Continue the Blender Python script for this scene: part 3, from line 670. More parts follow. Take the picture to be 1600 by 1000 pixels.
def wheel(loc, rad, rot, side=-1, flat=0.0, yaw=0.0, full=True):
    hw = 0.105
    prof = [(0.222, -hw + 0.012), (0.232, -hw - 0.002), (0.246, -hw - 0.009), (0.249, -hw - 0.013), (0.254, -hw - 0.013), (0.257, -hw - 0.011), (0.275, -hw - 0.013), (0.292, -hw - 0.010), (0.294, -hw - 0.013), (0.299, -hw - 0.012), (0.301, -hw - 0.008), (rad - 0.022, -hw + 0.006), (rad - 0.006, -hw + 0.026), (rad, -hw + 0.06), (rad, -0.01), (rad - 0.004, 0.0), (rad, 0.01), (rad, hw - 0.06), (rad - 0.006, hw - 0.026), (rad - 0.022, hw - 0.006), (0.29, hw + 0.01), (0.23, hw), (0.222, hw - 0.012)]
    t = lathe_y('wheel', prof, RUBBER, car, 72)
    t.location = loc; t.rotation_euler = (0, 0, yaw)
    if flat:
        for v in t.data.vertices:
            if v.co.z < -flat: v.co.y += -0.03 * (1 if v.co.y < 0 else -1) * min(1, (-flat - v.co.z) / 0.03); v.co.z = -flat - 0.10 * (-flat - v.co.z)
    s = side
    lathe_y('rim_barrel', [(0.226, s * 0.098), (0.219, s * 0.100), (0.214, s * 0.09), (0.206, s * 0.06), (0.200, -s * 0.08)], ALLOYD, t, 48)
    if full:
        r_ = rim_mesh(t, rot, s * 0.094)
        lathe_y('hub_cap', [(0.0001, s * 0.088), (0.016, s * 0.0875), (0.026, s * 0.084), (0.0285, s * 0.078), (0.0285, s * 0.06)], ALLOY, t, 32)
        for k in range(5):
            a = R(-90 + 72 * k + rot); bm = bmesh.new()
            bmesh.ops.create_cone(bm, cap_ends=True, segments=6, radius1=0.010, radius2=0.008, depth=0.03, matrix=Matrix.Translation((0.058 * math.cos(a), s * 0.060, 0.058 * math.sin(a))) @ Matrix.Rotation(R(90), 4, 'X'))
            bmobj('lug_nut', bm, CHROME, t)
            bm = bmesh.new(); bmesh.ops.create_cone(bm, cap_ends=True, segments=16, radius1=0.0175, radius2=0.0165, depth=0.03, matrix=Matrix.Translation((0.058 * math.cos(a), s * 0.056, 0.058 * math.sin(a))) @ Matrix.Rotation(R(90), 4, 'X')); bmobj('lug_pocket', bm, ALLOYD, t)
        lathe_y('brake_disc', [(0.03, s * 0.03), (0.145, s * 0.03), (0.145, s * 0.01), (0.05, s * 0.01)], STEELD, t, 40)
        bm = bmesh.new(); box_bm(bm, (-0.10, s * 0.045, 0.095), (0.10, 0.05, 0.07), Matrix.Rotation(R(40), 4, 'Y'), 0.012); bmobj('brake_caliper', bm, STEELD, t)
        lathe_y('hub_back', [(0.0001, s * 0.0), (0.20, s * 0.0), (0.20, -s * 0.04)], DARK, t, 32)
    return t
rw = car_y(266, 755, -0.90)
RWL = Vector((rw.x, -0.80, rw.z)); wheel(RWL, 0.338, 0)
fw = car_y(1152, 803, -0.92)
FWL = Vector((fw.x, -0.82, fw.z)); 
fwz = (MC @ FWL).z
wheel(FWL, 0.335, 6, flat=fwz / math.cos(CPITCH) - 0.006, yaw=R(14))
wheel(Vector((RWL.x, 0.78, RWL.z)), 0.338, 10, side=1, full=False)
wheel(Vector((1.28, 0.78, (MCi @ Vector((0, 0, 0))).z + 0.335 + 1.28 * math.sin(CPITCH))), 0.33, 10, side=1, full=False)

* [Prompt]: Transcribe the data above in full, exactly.

* [Task output]:
Continue the Blender Python script for this scene: part 3, from line 670. More parts follow. Take the picture to be 1600 by 1000 pixels.
def wheel(loc, rad, rot, side=-1, flat=0.0, yaw=0.0, full=True):
    hw = 0.105
    prof = [(0.222, -hw + 0.012), (0.232, -hw - 0.002), (0.246, -hw - 0.009), (0.249, -hw - 0.013), (0.254, -hw - 0.013), (0.257, -hw - 0.011), (0.275, -hw - 0.013), (0.292, -hw - 0.010), (0.294, -hw - 0.013), (0.299, -hw - 0.012), (0.301, -hw - 0.008), (rad - 0.022, -hw + 0.006), (rad - 0.006, -hw + 0.026), (rad, -hw + 0.06), (rad, -0.01), (rad - 0.004, 0.0), (rad, 0.01), (rad, hw - 0.06), (rad - 0.006, hw - 0.026), (rad - 0.022, hw - 0.006), (0.29, hw + 0.01), (0.23, hw), (0.222, hw - 0.012)]
    t = lathe_y('wheel', prof, RUBBER, car, 72)
    t.location = loc; t.rotation_euler = (0, 0, yaw)
    if flat:
        for v in t.data.vertices:
            if v.co.z < -flat: v.co.y += -0.03 * (1 if v.co.y < 0 else -1) * min(1, (-flat - v.co.z) / 0.03); v.co.z = -flat - 0.10 * (-flat - v.co.z)
    s = side
    lathe_y('rim_barrel', [(0.226, s * 0.098), (0.219, s * 0.100), (0.214, s * 0.09), (0.206, s * 0.06), (0.200, -s * 0.08)], ALLOYD, t, 48)
    if full:
        r_ = rim_mesh(t, rot, s * 0.094)
        lathe_y('hub_cap', [(0.0001, s * 0.088), (0.016, s * 0.0875), (0.026, s * 0.084), (0.0285, s * 0.078), (0.0285, s * 0.06)], ALLOY, t, 32)
        for k in range(5):
            a = R(-90 + 72 * k + rot); bm = bmesh.new()
            bmesh.ops.create_cone(bm, cap_ends=True, segments=6, radius1=0.010, radius2=0.008, depth=0.03, matrix=Matrix.Translation((0.058 * math.cos(a), s * 0.060, 0.058 * math.sin(a))) @ Matrix.Rotation(R(90), 4, 'X'))
            bmobj('lug_nut', bm, CHROME, t)
            bm = bmesh.new(); bmesh.ops.create_cone(bm, cap_ends=True, segments=16, radius1=0.0175, radius2=0.0165, depth=0.03, matrix=Matrix.Translation((0.058 * math.cos(a), s * 0.056, 0.058 * math.sin(a))) @ Matrix.Rotation(R(90), 4, 'X')); bmobj('lug_pocket', bm, ALLOYD, t)
        lathe_y('brake_disc', [(0.03, s * 0.03), (0.145, s * 0.03), (0.145, s * 0.01), (0.05, s * 0.01)], STEELD, t, 40)
        bm = bmesh.new(); box_bm(bm, (-0.10, s * 0.045, 0.095), (0.10, 0.05, 0.07), Matrix.Rotation(R(40), 4, 'Y'), 0.012); bmobj('brake_caliper', bm, STEELD, t)
        lathe_y('hub_back', [(0.0001, s * 0.0), (0.20, s * 0.0), (0.20, -s * 0.04)], DARK, t, 32)
    return t
rw = car_y(266, 755, -0.90)
RWL = Vector((rw.x, -0.80, rw.z)); wheel(RWL, 0.338, 0)
fw = car_y(1152, 803, -0.92)
FWL = Vector((fw.x, -0.82, fw.z)); 
fwz = (MC @ FWL).z
wheel(FWL, 0.335, 6, flat=fwz / math.cos(CPITCH) - 0.006, yaw=R(14))
wheel(Vector((RWL.x, 0.78, RWL.z)), 0.338, 10, side=1, full=False)
wheel(Vector((1.28, 0.78, (MCi @ Vector((0, 0, 0))).z + 0.335 + 1.28 * math.sin(CPITCH))), 0.33, 10, side=1, full=False)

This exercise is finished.